A private group that operates a rescue ship and monitors how governments treat migrants, Mediterranea, urged compassion for the group on the hijacked vessel and said it hoped European countries would act "in the name of fundamental rights, remembering that we are dealing with human beings fleeing hell."

Mass migration to Europe has dropped sharply since 2015, when the continent received 1 million refugees and migrants from countries in the Middle East, Asia and Africa. The surge created a humanitarian crisis in which desperate travelers frequently drowned and leading arrival spots such as Italy and Greece struggled to house large numbers of asylum-seekers.

Along with the dangerous sea journey itself, those who attempt to cross the Mediterranean risk being stopped by Libya's coast guard and held in Libyan detention centers that human rights groups have described as bleak places where migrants allegedly suffer routine abuse.

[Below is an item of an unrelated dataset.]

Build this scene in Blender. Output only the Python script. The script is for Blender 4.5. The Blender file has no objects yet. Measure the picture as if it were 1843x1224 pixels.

EU members "alert the Libyan coast guard when refugees and migrants are spotted at sea so they can be taken back to Libya, despite knowing that people there are arbitrarily detained and exposed to widespread torture, rape, killings and exploitation," said Matteo de Bellis, an international migration researcher for Amnesty International.

European Union member countries, responding to domestic opposition to welcoming immigrants, have decided to significantly downscale an EU operation in the Mediterranean, withdrawing their ships and continuing the mission with air surveillance only.

"This shameful decision has nothing to do with the needs of people who risk their lives at sea, but everything to do with the inability of European governments to agree on a way to share responsibility for them," de Bellis said.

Following Rome's increasingly tough anti-migrant stance, vessels that pick up migrants making the perilous journey across the Mediterranean increasingly return them to Libya. Boatloads of rescued migrants have in recent months refused to disembark in Libya, prompting the authorities there to use force.

The UNHCR's special envoy for the central Mediterranean, Vincent Cochetel, tweeted Thursday that the "safety of crews [is] as important as the safety of human beings fleeing a hellish situation and not wanting to return there." "With a robust rescue at sea capacity and predictable disembarkation on both sides of the Med, this would not have happened."

The EU announced Wednesday it will suspend ship patrols that have rescued tens of thousands of migrants in the Mediterranean and brought them to Italy, in the face of deep resistance from Rome's populist government. Migrant arrivals from North Africa and the Middle East have been sharply reduced since a 2015 peak when Europe faced its worst migration crisis since World War II.